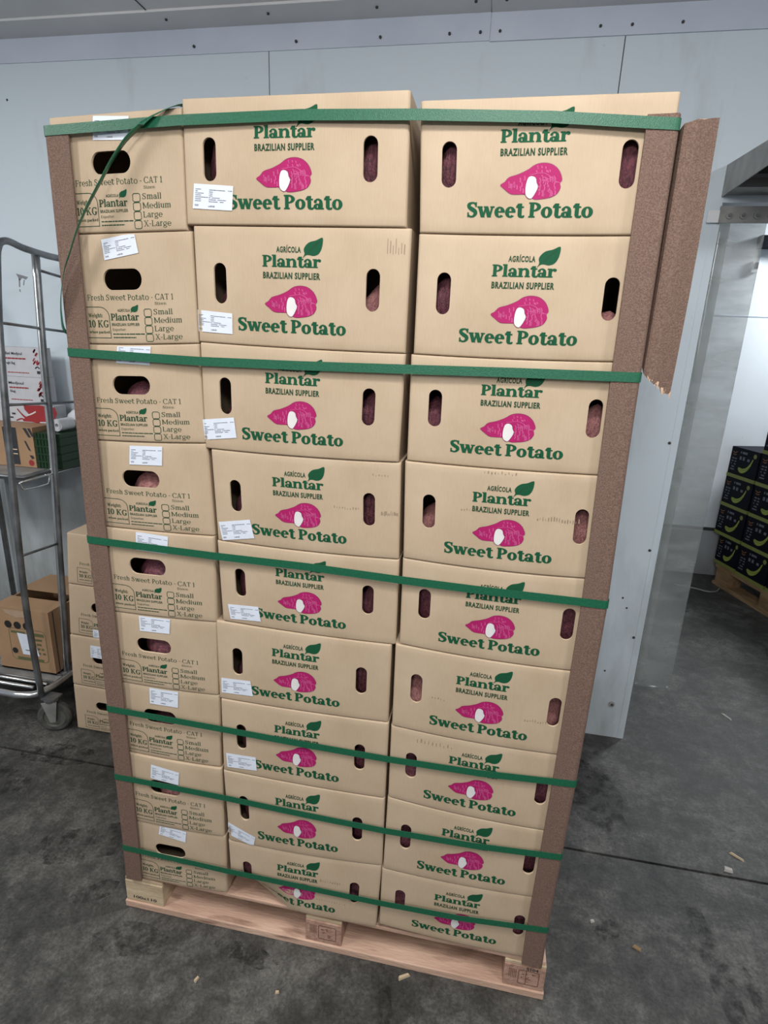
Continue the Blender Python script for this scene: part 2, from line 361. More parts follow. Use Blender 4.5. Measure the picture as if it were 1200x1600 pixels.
def glyph(ch, W, T, st, s):
    """slab-serif glyph, cap height 1; returns polygons and advance"""
    X = 0.74
    g = []; A = 0
    def stem(x, y0, y1, bot=1, top=-1):      # bot/top: 1 both sides, -1 left only, 0 none
        nonlocal g
        g += rect(x, y0, x + W, y1)
        if bot: g += rect(x - s, y0, x + W + (s if bot == 1 else 0), y0 + st)
        if top: g += rect(x - s, y1 - st, x + W + (s if top == 1 else 0), y1)
    def arch(x, xr):                          # shoulder from stem at x to right stem at xr
        nonlocal g
        g += stroke([(x + W * 0.6, X - T * 2.2, T), (x + W + (xr - x - W) * 0.35, X - T * 0.75, T * 1.2), (xr + W * 0.15, X - T * 0.85, T * 1.7), (xr + W * 0.5, X - T * 2.6, W), (xr + W * 0.5, st, W)])
        g += rect(xr - s * 0.8, 0, xr + W + s, st)
    if ch == ' ': return [], 0.27
    if ch == 'P':
        stem(s, 0, 1); g += rect(s, 1 - T, s + W + 0.05, 1); g += rect(s, 0.40, s + W + 0.05, 0.40 + T)
        g += arc(s + W * 0.9, 0.70, 0.46, 0.30, -90, 90, W, T); A = s + W * 0.9 + 0.46
    elif ch == 'F':
        stem(s, 0, 1); g += rect(s, 1 - T, 0.66, 1) + rect(0.66 - T, 0.74, 0.66, 1) + rect(s, 0.47, 0.52, 0.47 + T) + rect(0.52 - T * .8, 0.37, 0.52, 0.66); A = 0.68
    elif ch == 'E':
        stem(s, 0, 1); g += rect(s, 1 - T, 0.66, 1) + rect(0.66 - T, 0.76, 0.66, 1) + rect(s, 0.47, 0.52, 0.47 + T) + rect(s, 0, 0.68, T) + rect(0.68 - T, 0, 0.68, 0.24); A = 0.70
    elif ch == 'L':
        stem(s, 0, 1, 1, 1); g += rect(s, 0, 0.66, st) + rect(0.66 - T, 0, 0.66, 0.28); A = 0.68
    elif ch == 'T':
        g += rect(0.36 - W / 2, 0, 0.36 + W / 2, 1) + rect(0.36 - W / 2 - s, 0, 0.36 + W / 2 + s, st) + rect(0, 1 - st, 0.72, 1) + rect(0, 0.76, T, 1) + rect(0.72 - T, 0.76, 0.72, 1); A = 0.72
    elif ch == 'A':
        g += diag(0.10, 0, 0.38, 1, T * 1.1) + diag(0.70, 0, 0.42, 1, W) + rect(0.22, 0.27, 0.62, 0.27 + T)
        g += rect(0, 0, 0.24, st) + rect(0.54, 0, 0.86, st); A = 0.86
    elif ch == 'X':
        g += diag(0.14, 1, 0.70, 0, W) + diag(0.68, 1, 0.14, 0, T * 1.1)
        g += rect(0.02, 1 - st, 0.32, 1) + rect(0.54, 1 - st, 0.82, 1) + rect(0.02, 0, 0.28, st) + rect(0.54, 0, 0.86, st); A = 0.86
    elif ch == 'K':
        stem(s, 0, 1, 1, 1); g += diag(0.72, 1, s + W * 0.6, 0.38, T * 1.2) + diag(0.38, 0.58, 0.76, 0, W)
        g += rect(0.54, 1 - st, 0.86, 1) + rect(0.58, 0, 0.92, st); A = 0.92
    elif ch == 'C' or ch == 'G':
        g += arc(0.46, 0.5, 0.46, 0.52, 45, 315, W, T) + rect(0.74, 0.70, 0.74 + T, 1.0); A = 0.86
        if ch == 'G': g += rect(0.80 - W, 0.06, 0.80, 0.44) + rect(0.80 - W - s, 0.44 - st, 0.80 + s, 0.44); A = 0.92
        else: g += stroke([(0.74, 0.10, T), (0.80, 0.16, T), (0.84, 0.26, T)])
    elif ch == '0':
        g += arc(0.33, 0.5, 0.33, 0.52, 0, 360, W, T, 24); A = 0.66
    elif ch == '1':
        g += rect(0.18, 0, 0.18 + W, 1) + rect(0.18 - s * 1.5, 0, 0.18 + W + s * 1.5, st) + stroke([(0.04, 0.82, T), (0.20, 0.95, T * 1.2)]); A = 0.22 + W + s
    elif ch == 'M':
        stem(s, 0, 1, 1, -1); xr = 0.84
        g += rect(xr, 0, xr + W, 1) + rect(xr - s, 0, xr + W + s, st) + rect(xr, 1 - st, xr + W + s, 1)
        g += diag(s + W / 2, 1, 0.5 + W / 4, 0.08, W) + diag(xr + W / 2, 1, 0.5 + W / 4, 0.08, T * 1.1); A = xr + W + s
    elif ch == 'W':
        g += diag(0.14, 1, 0.38, 0, W) + diag(0.38, 0, 0.60, 1, T * 1.1) + diag(0.60, 1, 0.84, 0, W) + diag(0.84, 0, 1.06, 1, T * 1.1)
        g += rect(0, 1 - st, 0.30, 1) + rect(0.92, 1 - st, 1.2, 1); A = 1.2
    elif ch in 'Ss':
        k = 1.0 if ch == 'S' else X / 1.0
        kx = 1.0 if ch == 'S' else 0.82
        w2 = W
        pts = [(0.58, 0.80, T), (0.50, 0.93, T * 1.1), (0.33, 0.955, T * 1.15), (0.155, 0.86, w2 * 0.85), (0.15, 0.69, w2 * 0.95), (0.33, 0.54, w2 * 1.1), (0.53, 0.40, w2 * 1.05), (0.56, 0.22, w2 * 0.9), (0.42, 0.06, T * 1.3), (0.24, 0.045, T * 1.1), (0.10, 0.16, T)]
        g += stroke([(x * kx, y * k, wd * (k * 0.5 + 0.5)) for x, y, wd in pts])
        g += rect(0.55 * kx, 0.68 * k, 0.55 * kx + T * 0.9, 1.0 * k) + rect(0.04 * kx, 0.0, 0.04 * kx + T * 0.9, 0.33 * k); A = 0.70 * kx
    elif ch == 'w':
        g += diag(0.13, X, 0.35, 0, W) + diag(0.37, 0, 0.55, X, T * 1.2) + diag(0.55, X, 0.77, 0, W) + diag(0.79, 0, 0.96, X, T * 1.2)
        g += rect(-0.02, X - st, 0.32, X) + rect(0.40, X - st, 0.66, X) + rect(0.82, X - st, 1.10, X); A = 1.08
    elif ch == 'e':
        g += arc(0.34, 0.35, 0.34, 0.37, 0, 318, W, T, 24) + rect(W * 0.7, 0.32, 0.66, 0.32 + T * 0.9); A = 0.68
    elif ch == 'o':
        g += arc(0.36, 0.35, 0.36, 0.37, 0, 360, W, T, 24); A = 0.72
    elif ch == 'c':
        g += arc(0.34, 0.35, 0.34, 0.37, 55, 318, W, T, 22) + dot(0.52, 0.54, W * 0.5); A = 0.62
    elif ch == 't':
        g += rect(0.12, 0.14, 0.12 + W, 0.92) + rect(0.0, X - st, 0.50, X)
        g += stroke([(0.12 + W / 2, 0.22, W), (0.12 + W * 0.62, 0.09, W * 0.8), (0.12 + W + 0.10, 0.045, T * 1.1), (0.52, 0.15, T * 0.9)])
        g += [[(0.12, 0.92), (0.0, X), (0.12, X)]]; A = 0.52
    elif ch == 'a':
        xs = 0.38
        g += stroke([(xs + W / 2, 0.0, W), (xs + W / 2, 0.40, W), (xs + W * 0.35, 0.60, T * 1.6), (0.28, X - T * 0.45, T * 1.1), (0.10, 0.55, T * 1.3)]) + dot(0.13, 0.53, W * 0.42)
        g += arc(0.27, 0.20, 0.27, 0.21, 0, 360, W * 0.9, T, 20) + rect(xs, 0, xs + W + s, st); A = xs + W + s
    elif ch == 'l':
        stem(s, 0, 1.04); A = 2 * s + W
    elif ch == 'i':
        stem(s, 0, X); g += dot(s + W / 2, 0.92, W * 0.62); A = 2 * s + W
    elif ch == 'h':
        stem(s, 0, 1.04); xr = s + W + 0.24; arch(s, xr); A = xr + W + s
    elif ch == 'n':
        stem(s, 0, X); xr = s + W + 0.24; arch(s, xr); A = xr + W + s
    elif ch == 'm':
        stem(s, 0, X); xr = s + W + 0.22; arch(s, xr); xq = xr + W + 0.22; arch(xr, xq); A = xq + W + s
    elif ch == 'r':
        stem(s, 0, X); g += stroke([(s + W * 0.7, X - T * 2.2, T), (s + W + 0.08, X - T * 0.8, T * 1.3), (s + W + 0.19, X - T * 0.75, T * 1.6)]) + dot(s + W + 0.20, X - W * 0.52, W * 0.50); A = s + W + 0.20 + W * 0.45
    elif ch == 'u':
        g += rect(s, 0.16, s + W, X) + rect(0, X - st, s, X); xr = s + W + 0.24
        g += stroke([(s + W / 2, 0.26, W), (s + W * 0.8, 0.10, W * 0.8), (s + W + 0.12, 0.045, T * 1.1), (xr + W * 0.4, 0.16, T)])
        g += rect(xr, 0, xr + W, X) + rect(xr - s, X - st, xr, X) + rect(xr, 0, xr + W + s, st); A = xr + W + s
    elif ch == 'd':
        xs = 0.44; g += arc(0.31, 0.35, 0.31, 0.37, 0, 360, W * 0.9, T, 22) + rect(xs, 0, xs + W, 1.04) + rect(xs - s, 1.04 - st, xs, 1.04) + rect(xs, 0, xs + W + s, st); A = xs + W + s
    elif ch == 'p':
        g += rect(s, -0.28, s + W, X) + rect(0, X - st, s, X) + rect(0, -0.28, 2 * s + W, -0.28 + st)
        g += arc(s + W * 0.6 + 0.25, 0.35, 0.33, 0.37, 0, 360, W * 0.9, T, 22); A = s + W * 0.6 + 0.58
    elif ch == 'g':
        g += arc(0.31, 0.42, 0.29, 0.29, 0, 360, W * 0.9, T, 20) + rect(0.46, X - st, 0.66, X)
        g += stroke([(0.18, 0.17, T), (0.12, 0.06, T * 1.2), (0.34, 0.02, W * 0.8), (0.58, -0.08, T * 1.4), (0.52, -0.24, T), (0.30, -0.29, T), (0.06, -0.22, T * 1.1), (0.08, -0.06, T), (0.2, 0.0, T)]); A = 0.66
    elif ch == 'k':
        stem(s, 0, 1.04); g += diag(0.56, X, s + W * 0.6, 0.26, T * 1.2) + diag(0.32, 0.42, 0.60, 0, W) + rect(0.42, X - st, 0.70, X) + rect(0.44, 0, 0.74, st); A = 0.74
    elif ch == 'x':
        g += diag(0.12, X, 0.52, 0, W) + diag(0.52, X, 0.12, 0, T * 1.1) + rect(0.0, X - st, 0.26, X) + rect(0.0, 0, 0.24, st) + rect(0.4, 0, 0.66, st) + rect(0.42, X - st, 0.64, X); A = 0.66
    elif ch == 'z':
        g += rect(0.02, X - st, 0.5, X) + rect(0.02, 0, 0.52, st) + diag(0.12, 0, 0.42, X, W); A = 0.54
    elif ch == ':':
        g += dot(W * 0.6, 0.10, W * 0.6) + dot(W * 0.6, 0.55, W * 0.6); A = W * 1.2
    elif ch == '-':
        g += rect(0.02, 0.36, 0.34, 0.36 + T * 1.2); A = 0.36
    return g, A

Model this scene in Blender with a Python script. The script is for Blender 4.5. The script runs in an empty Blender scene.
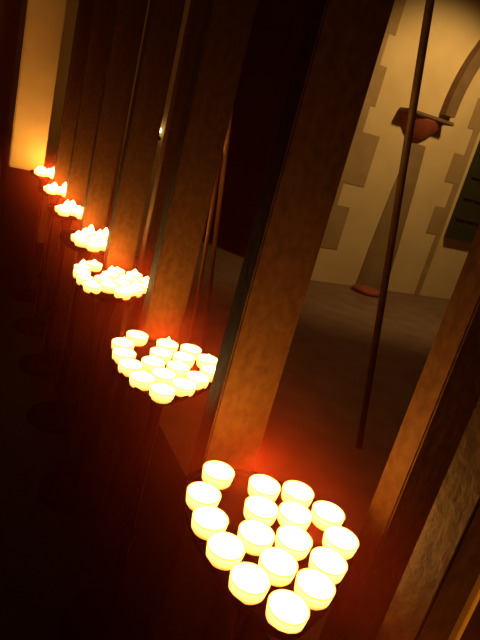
import bpy, bmesh, math, random
from mathutils import Matrix, Vector
from mathutils.geometry import convex_hull_2d
random.seed(4)
C=bpy.context.scene.collection
bpy.context.scene.view_settings.view_transform='Standard'
def link(o): C.objects.link(o); return o
# ---------- materials ----------
def mat(name, col, rough=.6, metal=0, noise=None, scale=8, bump=0, emis=None, es=0, stretch=(1,1,1), spec=.5, emis2=None, zr=None, tint=None):
    m=bpy.data.materials.new(name); m.use_nodes=True
    nt=m.node_tree; b=nt.nodes['Principled BSDF']
    b.inputs['Base Color'].default_value=(*col,1); b.inputs['Roughness'].default_value=rough
    b.inputs['Metallic'].default_value=metal
    b.inputs['Specular IOR Level'].default_value=spec
    if tint: b.inputs['Specular Tint'].default_value=(*tint,1)
    tc=nt.nodes.new('ShaderNodeTexCoord')
    if noise:
        mp=nt.nodes.new('ShaderNodeMapping'); mp.inputs['Scale'].default_value=stretch
        n=nt.nodes.new('ShaderNodeTexNoise'); n.inputs['Scale'].default_value=scale; n.inputs['Detail'].default_value=6
        r=nt.nodes.new('ShaderNodeValToRGB'); r.color_ramp.elements[0].color=(*col,1); r.color_ramp.elements[1].color=(*noise,1)
        r.color_ramp.elements[0].position=.35; r.color_ramp.elements[1].position=.65
        nt.links.new(tc.outputs['Object'],mp.inputs[0]); nt.links.new(mp.outputs[0],n.inputs[0])
        nt.links.new(n.outputs[0],r.inputs[0]); nt.links.new(r.outputs[0],b.inputs['Base Color'])
        if bump:
            bp=nt.nodes.new('ShaderNodeBump'); bp.inputs['Strength'].default_value=bump; bp.inputs['Distance'].default_value=.01
            nt.links.new(n.outputs[0],bp.inputs['Height']); nt.links.new(bp.outputs[0],b.inputs['Normal'])
    if emis:
        b.inputs['Emission Color'].default_value=(*emis,1); b.inputs['Emission Strength'].default_value=es
    if emis2:
        s=nt.nodes.new('ShaderNodeSeparateXYZ'); nt.links.new(tc.outputs['Object'],s.inputs[0])
        mr=nt.nodes.new('ShaderNodeMapRange'); mr.inputs['From Min'].default_value=zr[0]; mr.inputs['From Max'].default_value=zr[1]
        nt.links.new(s.outputs['Z'],mr.inputs['Value'])
        r=nt.nodes.new('ShaderNodeValToRGB'); r.color_ramp.elements[0].color=(*emis2,1); r.color_ramp.elements[1].color=(*emis,1)
        nt.links.new(mr.outputs[0],r.inputs[0]); nt.links.new(r.outputs[0],b.inputs['Emission Color'])
    return m
M_wood=mat('dark_wood',(.048,.021,.007),.6,0,(.078,.036,.011),60,.2,stretch=(1,1,.7),spec=.2,tint=(1,.5,.2))
M_wall=mat('limewash',(.66,.48,.25),.9,0,(.72,.54,.29),3,.2)
M_pier=mat('pier_plaster',(.6,.42,.22),.9,0,(.7,.5,.27),4,.2)
M_quoin=mat('quoin_stone',(.35,.225,.105),.85,0,(.41,.27,.13),5,.3)
M_rib=mat('rib_stone',(.15,.09,.04),.85,0,(.20,.12,.055),5,.3)
M_corbel_shadow=mat('corbel_shadow_tone',(.24,.155,.07),.85,0,(.30,.20,.09),5,.3)
M_floor=mat('stone_floor',(.16,.09,.055),.7,0,(.22,.13,.08),5,.3)
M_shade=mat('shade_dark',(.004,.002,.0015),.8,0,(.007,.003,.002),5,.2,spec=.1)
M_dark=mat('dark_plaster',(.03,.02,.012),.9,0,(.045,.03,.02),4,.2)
M_iron=mat('blackened_iron',(.004,.0015,.001),.8,.0,(.007,.002,.0015),15,.2,spec=.0)
M_rod=mat('rusty_rod',(.08,.04,.02),.5,.2,(.13,.065,.03),12,.2)
M_rod2=mat('copper_rod',(.35,.16,.07),.6,.1,(.45,.2,.1),12,.2)
M_terra=mat('terracotta',(.27,.055,.028),.7,0,(.34,.075,.038),8,.2)
M_green=mat('green_glass',(.016,.034,.014),.4,0,(.022,.045,.018),6,.1,spec=.2)
M_lead=mat('window_bars',(.016,.034,.014),.5,.0)
M_wax=mat('glowing_wax',(1,.85,.55),.5,emis=(1,.88,.38),es=2.7)
M_cup=mat('glowing_cup_glass',(.9,.45,.12),.25,emis=(1,.64,.18),es=2.5,emis2=(.75,.19,.015),zr=(.001,.018))
M_rim=mat('cup_rim_glass',(.8,.3,.08),.15,emis=(1,.46,.06),es=2.2)
M_flame=mat('flame',(1,.8,.4),.5,emis=(1,.75,.3),es=8)
M_bulb=mat('bulb',(1,.9,.7),.5,emis=(1,.75,.3),es=8)
M_glint=mat('glint_paint',(.95,.6,.2),.5,.0,(.8,.48,.14),20,.1)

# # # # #

Note how many lines in the material hold the word "scene", and give that number with nothing added.

RESPONSE FOR THIS EXERCISE: 4